My train ride begins in Auburn at 6:30 a.m.  We are the first stop.  The train sits empty, quietly awaiting us first arrivals that will board in Auburn.  We are also the last stop of the day when we return at 6:30 p.m.  A full day, 12 hours later we pull sleepily back into the station.  The last 30 minutes of the ride are the most beautiful as we snake through the foothills.

Last week during the last 30 minutes, I looked up to realize I was the only one left in the train car.  My pal, Solitude, had surprised and delighted me once again.  The feeling is a bit hard to describe, even for one who loves words … but the best I can describe what I feel is that I breathe deep without even trying, I relax, I feel a little mischievous, I begin to fill the space even if that’s just in my mind, and I enjoy it for as long as it lasts. And when I must part with my pal, I feel like I’m walking on air.

Solitude and I rode through the hills together in my empty compartment until I bid him farewell as we pulled into Auburn.  I tipped my hat, told him not to be a stranger, and that I hoped to see him again soon.

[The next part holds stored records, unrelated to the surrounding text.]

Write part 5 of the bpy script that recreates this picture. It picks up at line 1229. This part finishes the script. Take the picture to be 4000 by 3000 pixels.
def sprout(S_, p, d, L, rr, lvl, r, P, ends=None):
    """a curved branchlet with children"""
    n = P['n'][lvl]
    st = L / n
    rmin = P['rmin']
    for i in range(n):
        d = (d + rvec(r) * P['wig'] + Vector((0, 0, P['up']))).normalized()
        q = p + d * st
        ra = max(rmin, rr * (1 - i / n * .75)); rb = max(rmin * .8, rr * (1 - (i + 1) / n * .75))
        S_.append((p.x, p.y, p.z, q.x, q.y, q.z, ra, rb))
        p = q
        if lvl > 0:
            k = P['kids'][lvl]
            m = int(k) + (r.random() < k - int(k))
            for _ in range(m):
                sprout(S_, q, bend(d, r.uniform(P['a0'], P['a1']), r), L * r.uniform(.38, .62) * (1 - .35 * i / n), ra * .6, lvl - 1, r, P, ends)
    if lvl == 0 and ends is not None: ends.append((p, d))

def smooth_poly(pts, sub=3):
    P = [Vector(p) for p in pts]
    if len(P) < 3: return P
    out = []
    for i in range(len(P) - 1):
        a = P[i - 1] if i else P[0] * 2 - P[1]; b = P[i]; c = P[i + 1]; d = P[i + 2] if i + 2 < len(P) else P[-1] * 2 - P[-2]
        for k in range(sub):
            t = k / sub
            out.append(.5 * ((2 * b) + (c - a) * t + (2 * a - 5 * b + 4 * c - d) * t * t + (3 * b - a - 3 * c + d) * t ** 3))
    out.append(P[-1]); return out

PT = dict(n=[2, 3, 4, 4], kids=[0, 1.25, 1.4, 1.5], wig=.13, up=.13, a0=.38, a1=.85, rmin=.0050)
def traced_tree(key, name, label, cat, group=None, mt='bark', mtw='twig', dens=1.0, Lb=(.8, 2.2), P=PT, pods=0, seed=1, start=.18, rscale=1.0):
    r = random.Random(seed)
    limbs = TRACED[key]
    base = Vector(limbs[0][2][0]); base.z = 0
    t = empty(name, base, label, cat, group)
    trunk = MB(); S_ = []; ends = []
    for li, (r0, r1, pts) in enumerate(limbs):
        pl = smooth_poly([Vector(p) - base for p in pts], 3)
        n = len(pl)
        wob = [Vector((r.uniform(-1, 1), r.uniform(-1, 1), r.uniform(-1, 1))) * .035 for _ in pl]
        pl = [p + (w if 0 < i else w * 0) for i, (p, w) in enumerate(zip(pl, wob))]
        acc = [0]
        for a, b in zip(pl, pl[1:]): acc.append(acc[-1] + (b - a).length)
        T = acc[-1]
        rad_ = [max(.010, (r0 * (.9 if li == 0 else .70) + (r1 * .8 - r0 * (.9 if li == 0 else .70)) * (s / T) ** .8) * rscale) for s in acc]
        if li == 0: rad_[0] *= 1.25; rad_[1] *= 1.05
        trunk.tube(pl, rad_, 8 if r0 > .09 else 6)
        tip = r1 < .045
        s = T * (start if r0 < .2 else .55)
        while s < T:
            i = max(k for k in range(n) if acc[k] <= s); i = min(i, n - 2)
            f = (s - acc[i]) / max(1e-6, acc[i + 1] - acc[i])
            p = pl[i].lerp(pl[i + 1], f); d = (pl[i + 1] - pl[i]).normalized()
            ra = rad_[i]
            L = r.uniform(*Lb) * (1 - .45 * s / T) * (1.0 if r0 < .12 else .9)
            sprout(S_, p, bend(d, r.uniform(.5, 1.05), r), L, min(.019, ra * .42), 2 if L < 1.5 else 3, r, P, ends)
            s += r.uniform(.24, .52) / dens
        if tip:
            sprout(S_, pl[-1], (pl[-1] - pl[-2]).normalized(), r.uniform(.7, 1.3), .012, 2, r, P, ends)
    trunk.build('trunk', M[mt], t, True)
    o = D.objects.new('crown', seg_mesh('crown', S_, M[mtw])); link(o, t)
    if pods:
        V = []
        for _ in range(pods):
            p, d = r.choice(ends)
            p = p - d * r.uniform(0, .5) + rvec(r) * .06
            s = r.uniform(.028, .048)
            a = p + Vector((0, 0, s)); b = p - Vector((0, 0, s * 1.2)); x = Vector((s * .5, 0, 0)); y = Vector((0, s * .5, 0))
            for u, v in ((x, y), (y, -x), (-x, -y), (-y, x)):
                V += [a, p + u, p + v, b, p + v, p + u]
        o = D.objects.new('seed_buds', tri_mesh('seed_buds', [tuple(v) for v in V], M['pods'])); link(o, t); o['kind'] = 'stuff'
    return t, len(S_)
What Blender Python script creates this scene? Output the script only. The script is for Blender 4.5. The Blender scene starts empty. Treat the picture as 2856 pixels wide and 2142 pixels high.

I got my wish today, as I swam my last laps in our HOA pool before it closes this weekend for the winter.  There was only one other swimmer that left me alone for the last 20 minutes of my swim.  Once again, I was blessed to swim alone, and quietly say my goodbyes to the waves for another season, but hopefully not Solitude.

This weekend we join our beloved lifelong friends to celebrate the marriage of their son.  Contrasts in life, the importance of mixin’ it  up …. life is full of treasures.